Close container and shake until it's all mixed together and you don't see grains. (The warm water helps with this part.)

Dampen (NOT SOAK!) a rag with the mixture and toss it in the dryer. Leave mixture sealed until the next time you need it. Remember to shake each time, EOs tend to separate. Store at room temp, out of sunlight.

There you go...fast, natural, non-chemical, static stopper and clothes freshener.

Let me know if you need some ideas for making essential oil scent blends, or reputable online suppliers if you don't have a local company that sells to the candle and soap maker market. I recommend a local supplier if you can find one, because you almost always want to be able to smell what you're purchasing if you're unfamiliar with the supplier, brand, point of origin, etc.
posted by dejah420 at 9:53 AM on March 15, 2005 [10 favorites]

I have the same problem with my cotton shirts. There seems to be a correlation to price: the more you pay, the softer the shirt becomes.
posted by goatdog at 9:55 AM on March 15, 2005

Response by poster: That's great, dejah, I am going to try both the vinegar and the home-made fabric sheets! I am still quite curious about why some cotton is different than other cotton.
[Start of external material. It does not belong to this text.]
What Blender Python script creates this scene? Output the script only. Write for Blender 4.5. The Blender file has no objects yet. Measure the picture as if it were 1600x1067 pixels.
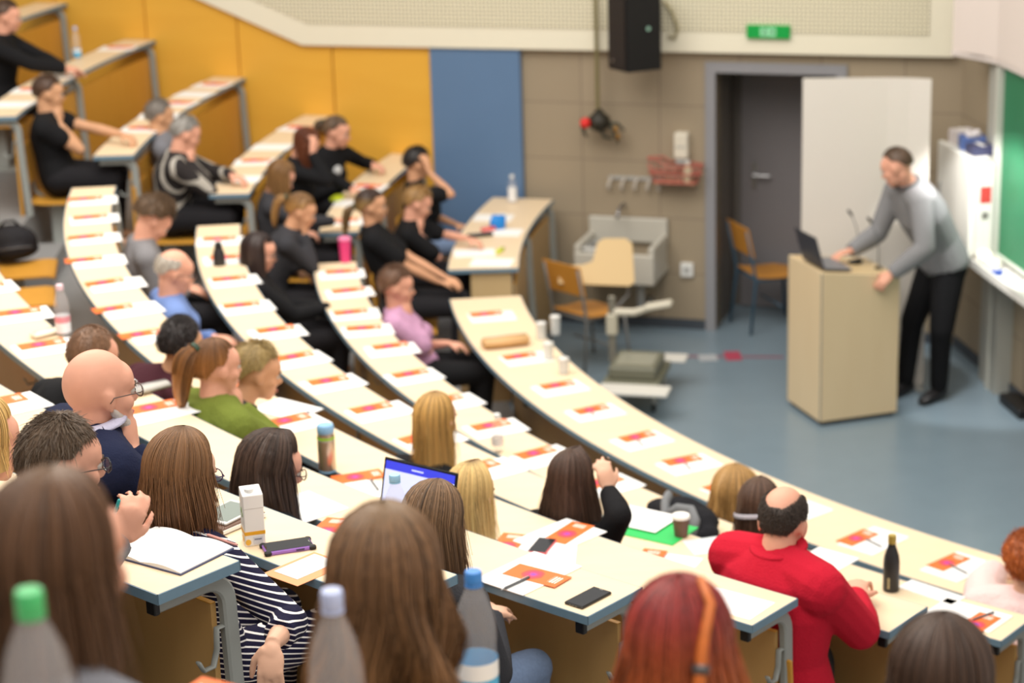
import bpy, bmesh, math, random
import numpy as np
from mathutils import Vector, Matrix
random.seed(7); RNG = np.random.default_rng(11)
SC = bpy.context.scene; COL = SC.collection
PI = math.pi
def R(d): return math.radians(d)

# ------------------------------------------------------------------ measured camera
F_PX, PITCH, ROLL, CAM_Z = 3400.0, R(17.1), R(1.7), 5.05
_fw = np.array([0, math.cos(PITCH), -math.sin(PITCH)])
_dn = np.array([0, -math.sin(PITCH), -math.cos(PITCH)])
_rt = np.array([1.0, 0, 0])
_ex = math.cos(ROLL)*_rt + math.sin(ROLL)*_dn
_ey = -math.sin(ROLL)*_rt + math.cos(ROLL)*_dn
CAM = np.array([0, 0, CAM_Z])
def ray(px, py): return _fw + _ex*(px-800)/F_PX + _ey*(py-533.5)/F_PX
def at_z(px, py, z):
    v = ray(px, py); return CAM + v*((z-CAM_Z)/v[2])
def at_plane(px, py, o, n):
    v = ray(px, py); o = np.array(o, float); n = np.array(n, float)
    return CAM + v*(((o-CAM) @ n)/(v @ n))

# ------------------------------------------------------------------ hall geometry: concentric desk rows
CX, CY = 7.562, 14.687
def rz(i): return 1.05 + .2945*i          # desk top height of row i (0 = front row)
def rr(i): return 8.07 + .784*i + {0: -.07, 1: .04}.get(i, 0.0)           # radius of the sitters' edge of desk i
def fz(i): return rz(i) - .72             # floor of row i
def pol(r, a, z=0.0): return np.array([CX+r*math.cos(R(a)), CY+r*math.sin(R(a)), z])
def inward(a): return np.array([-math.cos(R(a)), -math.sin(R(a)), 0])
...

I suspect goatdog may be on to something. :o)
posted by everichon at 10:29 AM on March 15, 2005

the difference, as in buying 100% cotton sheets, is thread count, weave and finish. "mercanized" cotton, which is a finish, stiffens the fibers, making them permanently straight and probably the cause of the bad shirts. fabric softeners, et al, will not affect it.

so, steer clear of mercanized cotton (the label will not always say). look for a looser weave (which will be more prone to holes) ringspun cotton is softest, IMO.
posted by crush-onastick at 10:41 AM on March 15, 2005

Cheap cotton has short, weak fibers that tend to break. Good quality cotton has long, strong fibers that hold up well. The tightness of the weave, or knit, in the case of cotton tshirts, also makes a big difference. Tighter weaves/knits are "crunchier". No idea how to tell the difference before buying other than buying more of the ones you like.
posted by theora55 at 10:48 AM on March 15, 2005

crush-onastick, it's Mercerized cotton. It looks as if long staple cotton is more likely to be Mercerized, which would seem to me to lead to a better quality T-shirt. (Better fiber = better shirt.)
But IANAFA. (I am not a fiber artist) So I dunno.
posted by Floydd at 11:03 AM on March 15, 2005

Owing to some health problems, my skin is incredibly sensitive. I have a hard time wearing most shirts.

The shirts I find comfortable are old, thoroughly worn t-shirts. I'm talking about ones where the fabric is half its original thickness and has taken on a smooth, almost silky feel. Softness is nice of course and I think it helps, but trial and error have taught me that it's this smoothness which is the key difference between a comfortable shirt and a horrible torture device that I want to rip off my back and shred with my bare hands. I've encountered many a shirt that's soft but not smooth; they just don't do the job. I sometimes find new, retail shirts - usually at the GAP - that come fairly close to the texture I want, but shopping for shirts remains a real nightmare for me.

Could Mercerized cotton (Floydd's post) or vinegar-softened shirts (dejah420's post) possibly be the answer to my problem? Or is this just a different kettle of fish altogether? I'm willing to spend a few bucks on better quality cotton, but I don't know what I'm looking for. Higher thread counts? Longer fibers (as discussed above)? I'm pretty clueless here.
posted by Clay201 at 8:37 PM on March 15, 2005 [1 favorite]

hey clay201 try american apparel. they are so soft and thin you can see through some of them. so soft!